### [WHAT IS EXPECTED]
Write out the whole listing exactly as it stands.

>>>

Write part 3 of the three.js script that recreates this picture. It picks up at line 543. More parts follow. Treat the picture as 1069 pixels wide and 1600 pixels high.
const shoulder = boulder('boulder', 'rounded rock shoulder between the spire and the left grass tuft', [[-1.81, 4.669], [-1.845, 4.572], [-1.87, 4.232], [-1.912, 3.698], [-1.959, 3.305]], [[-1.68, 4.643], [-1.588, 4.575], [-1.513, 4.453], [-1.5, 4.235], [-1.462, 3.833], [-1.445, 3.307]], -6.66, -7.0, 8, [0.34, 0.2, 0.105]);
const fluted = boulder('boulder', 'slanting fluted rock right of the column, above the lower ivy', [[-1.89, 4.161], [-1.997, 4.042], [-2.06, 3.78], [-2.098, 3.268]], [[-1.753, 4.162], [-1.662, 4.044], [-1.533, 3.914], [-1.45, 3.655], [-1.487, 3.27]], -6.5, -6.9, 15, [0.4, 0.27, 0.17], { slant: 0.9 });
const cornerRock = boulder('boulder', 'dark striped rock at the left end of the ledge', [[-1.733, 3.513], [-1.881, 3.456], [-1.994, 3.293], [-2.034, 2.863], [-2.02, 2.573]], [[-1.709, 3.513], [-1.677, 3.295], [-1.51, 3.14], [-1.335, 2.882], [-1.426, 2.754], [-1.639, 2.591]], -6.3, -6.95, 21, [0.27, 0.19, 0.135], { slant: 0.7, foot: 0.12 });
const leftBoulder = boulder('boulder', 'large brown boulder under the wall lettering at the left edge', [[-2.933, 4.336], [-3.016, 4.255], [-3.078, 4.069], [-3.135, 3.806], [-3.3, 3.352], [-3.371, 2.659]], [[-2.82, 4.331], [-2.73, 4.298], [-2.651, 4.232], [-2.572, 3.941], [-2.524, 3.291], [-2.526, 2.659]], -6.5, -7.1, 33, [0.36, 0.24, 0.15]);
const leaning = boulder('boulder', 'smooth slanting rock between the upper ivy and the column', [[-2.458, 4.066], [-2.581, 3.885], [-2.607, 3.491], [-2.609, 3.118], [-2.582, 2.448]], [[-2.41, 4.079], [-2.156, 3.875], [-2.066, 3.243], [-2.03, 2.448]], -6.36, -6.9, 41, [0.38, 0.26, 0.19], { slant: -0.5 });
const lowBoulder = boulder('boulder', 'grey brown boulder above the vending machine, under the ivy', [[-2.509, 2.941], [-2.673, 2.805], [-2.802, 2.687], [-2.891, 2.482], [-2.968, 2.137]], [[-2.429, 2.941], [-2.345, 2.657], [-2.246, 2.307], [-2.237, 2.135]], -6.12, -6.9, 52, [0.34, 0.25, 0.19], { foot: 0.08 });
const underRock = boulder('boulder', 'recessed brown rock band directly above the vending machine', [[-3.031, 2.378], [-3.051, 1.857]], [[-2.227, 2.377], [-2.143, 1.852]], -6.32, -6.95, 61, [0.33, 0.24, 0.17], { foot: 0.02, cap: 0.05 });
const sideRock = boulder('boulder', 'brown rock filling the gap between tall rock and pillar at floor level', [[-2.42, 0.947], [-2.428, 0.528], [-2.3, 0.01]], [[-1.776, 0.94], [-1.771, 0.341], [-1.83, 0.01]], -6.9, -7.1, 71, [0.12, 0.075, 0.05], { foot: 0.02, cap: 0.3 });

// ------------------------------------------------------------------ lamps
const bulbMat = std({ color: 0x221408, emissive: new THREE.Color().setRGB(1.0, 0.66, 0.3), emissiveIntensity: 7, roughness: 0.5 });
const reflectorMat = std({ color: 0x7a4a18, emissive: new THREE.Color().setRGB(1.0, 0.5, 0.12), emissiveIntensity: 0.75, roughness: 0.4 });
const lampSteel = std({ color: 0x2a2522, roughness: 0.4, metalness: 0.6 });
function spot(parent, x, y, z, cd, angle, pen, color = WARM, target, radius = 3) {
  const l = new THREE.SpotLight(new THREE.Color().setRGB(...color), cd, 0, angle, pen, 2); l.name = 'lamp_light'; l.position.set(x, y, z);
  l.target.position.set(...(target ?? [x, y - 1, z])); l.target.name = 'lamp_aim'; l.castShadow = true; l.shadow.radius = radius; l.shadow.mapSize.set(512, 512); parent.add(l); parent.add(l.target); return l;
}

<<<

### [EXERCISE SOLUTION]
Write part 3 of the three.js script that recreates this picture. It picks up at line 543. More parts follow. Treat the picture as 1069 pixels wide and 1600 pixels high.
const shoulder = boulder('boulder', 'rounded rock shoulder between the spire and the left grass tuft', [[-1.81, 4.669], [-1.845, 4.572], [-1.87, 4.232], [-1.912, 3.698], [-1.959, 3.305]], [[-1.68, 4.643], [-1.588, 4.575], [-1.513, 4.453], [-1.5, 4.235], [-1.462, 3.833], [-1.445, 3.307]], -6.66, -7.0, 8, [0.34, 0.2, 0.105]);
const fluted = boulder('boulder', 'slanting fluted rock right of the column, above the lower ivy', [[-1.89, 4.161], [-1.997, 4.042], [-2.06, 3.78], [-2.098, 3.268]], [[-1.753, 4.162], [-1.662, 4.044], [-1.533, 3.914], [-1.45, 3.655], [-1.487, 3.27]], -6.5, -6.9, 15, [0.4, 0.27, 0.17], { slant: 0.9 });
const cornerRock = boulder('boulder', 'dark striped rock at the left end of the ledge', [[-1.733, 3.513], [-1.881, 3.456], [-1.994, 3.293], [-2.034, 2.863], [-2.02, 2.573]], [[-1.709, 3.513], [-1.677, 3.295], [-1.51, 3.14], [-1.335, 2.882], [-1.426, 2.754], [-1.639, 2.591]], -6.3, -6.95, 21, [0.27, 0.19, 0.135], { slant: 0.7, foot: 0.12 });
const leftBoulder = boulder('boulder', 'large brown boulder under the wall lettering at the left edge', [[-2.933, 4.336], [-3.016, 4.255], [-3.078, 4.069], [-3.135, 3.806], [-3.3, 3.352], [-3.371, 2.659]], [[-2.82, 4.331], [-2.73, 4.298], [-2.651, 4.232], [-2.572, 3.941], [-2.524, 3.291], [-2.526, 2.659]], -6.5, -7.1, 33, [0.36, 0.24, 0.15]);
const leaning = boulder('boulder', 'smooth slanting rock between the upper ivy and the column', [[-2.458, 4.066], [-2.581, 3.885], [-2.607, 3.491], [-2.609, 3.118], [-2.582, 2.448]], [[-2.41, 4.079], [-2.156, 3.875], [-2.066, 3.243], [-2.03, 2.448]], -6.36, -6.9, 41, [0.38, 0.26, 0.19], { slant: -0.5 });
const lowBoulder = boulder('boulder', 'grey brown boulder above the vending machine, under the ivy', [[-2.509, 2.941], [-2.673, 2.805], [-2.802, 2.687], [-2.891, 2.482], [-2.968, 2.137]], [[-2.429, 2.941], [-2.345, 2.657], [-2.246, 2.307], [-2.237, 2.135]], -6.12, -6.9, 52, [0.34, 0.25, 0.19], { foot: 0.08 });
const underRock = boulder('boulder', 'recessed brown rock band directly above the vending machine', [[-3.031, 2.378], [-3.051, 1.857]], [[-2.227, 2.377], [-2.143, 1.852]], -6.32, -6.95, 61, [0.33, 0.24, 0.17], { foot: 0.02, cap: 0.05 });
const sideRock = boulder('boulder', 'brown rock filling the gap between tall rock and pillar at floor level', [[-2.42, 0.947], [-2.428, 0.528], [-2.3, 0.01]], [[-1.776, 0.94], [-1.771, 0.341], [-1.83, 0.01]], -6.9, -7.1, 71, [0.12, 0.075, 0.05], { foot: 0.02, cap: 0.3 });

// ------------------------------------------------------------------ lamps
const bulbMat = std({ color: 0x221408, emissive: new THREE.Color().setRGB(1.0, 0.66, 0.3), emissiveIntensity: 7, roughness: 0.5 });
const reflectorMat = std({ color: 0x7a4a18, emissive: new THREE.Color().setRGB(1.0, 0.5, 0.12), emissiveIntensity: 0.75, roughness: 0.4 });
const lampSteel = std({ color: 0x2a2522, roughness: 0.4, metalness: 0.6 });
function spot(parent, x, y, z, cd, angle, pen, color = WARM, target, radius = 3) {
  const l = new THREE.SpotLight(new THREE.Color().setRGB(...color), cd, 0, angle, pen, 2); l.name = 'lamp_light'; l.position.set(x, y, z);
  l.target.position.set(...(target ?? [x, y - 1, z])); l.target.name = 'lamp_aim'; l.castShadow = true; l.shadow.radius = radius; l.shadow.mapSize.set(512, 512); parent.add(l); parent.add(l.target); return l;
}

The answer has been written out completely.